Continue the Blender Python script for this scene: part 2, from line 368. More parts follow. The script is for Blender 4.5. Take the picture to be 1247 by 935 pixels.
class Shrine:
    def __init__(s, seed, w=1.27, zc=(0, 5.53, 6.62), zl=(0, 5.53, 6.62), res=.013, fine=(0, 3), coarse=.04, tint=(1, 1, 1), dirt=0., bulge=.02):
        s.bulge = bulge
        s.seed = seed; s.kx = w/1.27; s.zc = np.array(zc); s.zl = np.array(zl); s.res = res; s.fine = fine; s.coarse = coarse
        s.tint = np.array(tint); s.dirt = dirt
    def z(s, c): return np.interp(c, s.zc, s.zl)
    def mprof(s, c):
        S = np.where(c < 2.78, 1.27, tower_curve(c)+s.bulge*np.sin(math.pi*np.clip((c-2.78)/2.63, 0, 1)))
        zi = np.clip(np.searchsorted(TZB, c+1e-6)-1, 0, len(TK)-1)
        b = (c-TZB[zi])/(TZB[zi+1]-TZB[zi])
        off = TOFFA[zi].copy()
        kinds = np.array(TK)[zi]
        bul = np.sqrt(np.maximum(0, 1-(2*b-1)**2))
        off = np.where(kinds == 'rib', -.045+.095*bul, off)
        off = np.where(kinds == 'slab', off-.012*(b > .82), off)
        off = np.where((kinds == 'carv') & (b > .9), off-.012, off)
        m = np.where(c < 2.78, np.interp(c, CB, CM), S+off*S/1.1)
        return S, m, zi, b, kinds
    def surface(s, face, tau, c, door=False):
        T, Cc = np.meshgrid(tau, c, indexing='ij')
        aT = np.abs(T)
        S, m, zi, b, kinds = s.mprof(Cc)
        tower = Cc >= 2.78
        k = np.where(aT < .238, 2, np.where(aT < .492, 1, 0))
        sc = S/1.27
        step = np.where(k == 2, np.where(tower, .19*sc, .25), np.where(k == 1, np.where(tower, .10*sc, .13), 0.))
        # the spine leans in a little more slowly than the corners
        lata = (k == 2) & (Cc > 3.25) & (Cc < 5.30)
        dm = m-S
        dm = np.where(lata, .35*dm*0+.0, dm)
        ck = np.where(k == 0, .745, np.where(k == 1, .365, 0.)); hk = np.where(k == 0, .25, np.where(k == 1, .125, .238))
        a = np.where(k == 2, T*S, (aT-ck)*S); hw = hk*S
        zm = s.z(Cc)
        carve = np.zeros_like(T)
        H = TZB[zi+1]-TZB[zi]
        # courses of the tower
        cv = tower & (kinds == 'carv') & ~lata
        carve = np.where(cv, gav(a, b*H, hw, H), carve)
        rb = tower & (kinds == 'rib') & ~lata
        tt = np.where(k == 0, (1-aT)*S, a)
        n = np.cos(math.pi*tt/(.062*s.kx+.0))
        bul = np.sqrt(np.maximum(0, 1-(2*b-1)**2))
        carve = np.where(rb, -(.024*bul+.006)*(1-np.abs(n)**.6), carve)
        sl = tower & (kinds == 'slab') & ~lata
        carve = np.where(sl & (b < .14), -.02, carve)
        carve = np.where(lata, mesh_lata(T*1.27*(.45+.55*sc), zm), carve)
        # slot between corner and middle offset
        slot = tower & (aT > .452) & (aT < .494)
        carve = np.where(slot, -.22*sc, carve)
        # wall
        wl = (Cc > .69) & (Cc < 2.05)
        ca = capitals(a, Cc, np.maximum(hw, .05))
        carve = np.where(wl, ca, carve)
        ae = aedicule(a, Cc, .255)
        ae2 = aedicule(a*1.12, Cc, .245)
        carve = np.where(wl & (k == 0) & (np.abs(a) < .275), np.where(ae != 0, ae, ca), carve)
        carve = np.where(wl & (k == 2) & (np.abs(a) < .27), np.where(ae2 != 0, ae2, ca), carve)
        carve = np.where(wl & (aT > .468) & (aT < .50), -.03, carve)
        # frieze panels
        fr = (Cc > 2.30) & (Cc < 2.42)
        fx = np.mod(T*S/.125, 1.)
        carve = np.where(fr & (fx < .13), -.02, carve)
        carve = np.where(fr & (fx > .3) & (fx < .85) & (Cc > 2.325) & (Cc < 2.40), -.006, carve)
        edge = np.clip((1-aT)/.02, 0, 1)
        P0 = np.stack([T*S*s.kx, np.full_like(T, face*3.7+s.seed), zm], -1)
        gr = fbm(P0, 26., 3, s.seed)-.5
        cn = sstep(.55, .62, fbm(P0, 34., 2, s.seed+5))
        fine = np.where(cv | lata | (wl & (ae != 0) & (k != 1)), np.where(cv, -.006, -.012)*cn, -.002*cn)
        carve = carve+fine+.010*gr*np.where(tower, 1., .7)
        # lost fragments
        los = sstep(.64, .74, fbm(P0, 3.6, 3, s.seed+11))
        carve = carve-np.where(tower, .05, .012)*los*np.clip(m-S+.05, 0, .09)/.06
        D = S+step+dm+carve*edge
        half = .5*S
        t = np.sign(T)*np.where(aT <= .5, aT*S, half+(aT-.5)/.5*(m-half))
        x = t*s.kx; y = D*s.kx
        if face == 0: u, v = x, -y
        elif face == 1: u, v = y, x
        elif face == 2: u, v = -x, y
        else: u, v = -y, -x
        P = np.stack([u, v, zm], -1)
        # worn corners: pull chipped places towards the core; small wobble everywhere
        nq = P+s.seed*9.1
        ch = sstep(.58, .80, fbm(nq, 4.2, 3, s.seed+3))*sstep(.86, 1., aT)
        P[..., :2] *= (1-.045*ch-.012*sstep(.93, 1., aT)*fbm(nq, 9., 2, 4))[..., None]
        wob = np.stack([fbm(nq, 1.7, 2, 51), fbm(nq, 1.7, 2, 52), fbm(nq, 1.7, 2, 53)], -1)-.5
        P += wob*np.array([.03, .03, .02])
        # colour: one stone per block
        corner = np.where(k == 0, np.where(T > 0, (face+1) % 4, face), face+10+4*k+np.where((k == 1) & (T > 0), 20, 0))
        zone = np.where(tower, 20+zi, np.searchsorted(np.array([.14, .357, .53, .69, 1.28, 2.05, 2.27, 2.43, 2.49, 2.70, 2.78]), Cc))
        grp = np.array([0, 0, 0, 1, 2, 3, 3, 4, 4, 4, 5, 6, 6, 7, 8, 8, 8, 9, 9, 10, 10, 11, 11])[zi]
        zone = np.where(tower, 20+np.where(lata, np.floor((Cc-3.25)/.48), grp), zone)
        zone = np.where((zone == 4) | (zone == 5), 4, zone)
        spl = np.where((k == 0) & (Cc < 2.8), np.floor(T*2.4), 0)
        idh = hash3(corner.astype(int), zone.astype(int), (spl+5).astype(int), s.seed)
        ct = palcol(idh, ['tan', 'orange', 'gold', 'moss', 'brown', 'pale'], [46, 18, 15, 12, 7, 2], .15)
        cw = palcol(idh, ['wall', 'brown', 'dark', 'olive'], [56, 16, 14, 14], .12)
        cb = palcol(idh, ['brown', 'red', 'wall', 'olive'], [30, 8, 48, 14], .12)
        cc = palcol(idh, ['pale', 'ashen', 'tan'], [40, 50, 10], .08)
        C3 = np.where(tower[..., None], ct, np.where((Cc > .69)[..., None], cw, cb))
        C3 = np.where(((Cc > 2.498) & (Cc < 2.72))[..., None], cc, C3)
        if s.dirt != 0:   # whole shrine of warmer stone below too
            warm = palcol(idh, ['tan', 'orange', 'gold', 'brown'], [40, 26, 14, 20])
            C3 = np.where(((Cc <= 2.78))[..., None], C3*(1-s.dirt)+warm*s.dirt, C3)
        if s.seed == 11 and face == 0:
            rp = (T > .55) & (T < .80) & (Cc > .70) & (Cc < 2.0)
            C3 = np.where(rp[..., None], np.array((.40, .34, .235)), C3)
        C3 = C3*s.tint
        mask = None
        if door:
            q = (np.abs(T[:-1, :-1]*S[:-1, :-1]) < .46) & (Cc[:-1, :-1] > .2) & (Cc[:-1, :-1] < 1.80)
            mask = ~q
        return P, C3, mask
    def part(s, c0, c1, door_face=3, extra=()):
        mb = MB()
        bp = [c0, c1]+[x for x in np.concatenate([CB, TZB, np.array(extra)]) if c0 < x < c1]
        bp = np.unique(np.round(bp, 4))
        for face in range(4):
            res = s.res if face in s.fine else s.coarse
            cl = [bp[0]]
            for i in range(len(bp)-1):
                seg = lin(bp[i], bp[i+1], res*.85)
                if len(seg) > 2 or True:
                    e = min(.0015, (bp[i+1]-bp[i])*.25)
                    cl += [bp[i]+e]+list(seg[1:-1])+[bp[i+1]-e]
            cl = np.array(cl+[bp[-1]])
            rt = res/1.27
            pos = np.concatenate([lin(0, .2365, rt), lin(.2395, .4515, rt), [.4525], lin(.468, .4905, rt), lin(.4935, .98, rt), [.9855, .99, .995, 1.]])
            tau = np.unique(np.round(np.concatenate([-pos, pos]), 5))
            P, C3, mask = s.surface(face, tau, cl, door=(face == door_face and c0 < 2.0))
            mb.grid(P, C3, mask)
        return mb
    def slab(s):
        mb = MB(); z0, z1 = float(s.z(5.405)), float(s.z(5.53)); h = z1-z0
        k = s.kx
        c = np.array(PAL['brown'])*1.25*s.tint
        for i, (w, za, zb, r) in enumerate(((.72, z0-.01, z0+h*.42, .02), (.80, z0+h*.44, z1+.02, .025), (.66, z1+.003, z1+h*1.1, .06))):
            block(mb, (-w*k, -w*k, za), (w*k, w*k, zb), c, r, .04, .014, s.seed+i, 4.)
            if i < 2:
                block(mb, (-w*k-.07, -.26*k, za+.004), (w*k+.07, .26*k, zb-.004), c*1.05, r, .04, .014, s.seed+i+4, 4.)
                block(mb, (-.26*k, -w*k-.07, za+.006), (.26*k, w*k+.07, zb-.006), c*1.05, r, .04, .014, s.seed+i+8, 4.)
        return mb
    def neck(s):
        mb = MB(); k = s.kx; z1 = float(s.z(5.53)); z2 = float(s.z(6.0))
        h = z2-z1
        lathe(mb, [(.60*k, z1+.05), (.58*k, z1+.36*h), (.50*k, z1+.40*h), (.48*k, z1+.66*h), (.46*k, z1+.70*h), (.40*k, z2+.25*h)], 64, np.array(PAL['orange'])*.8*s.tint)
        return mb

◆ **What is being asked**
What is the number of lines above that contain "part"? Answer with that number only.

◆ **Solution**
2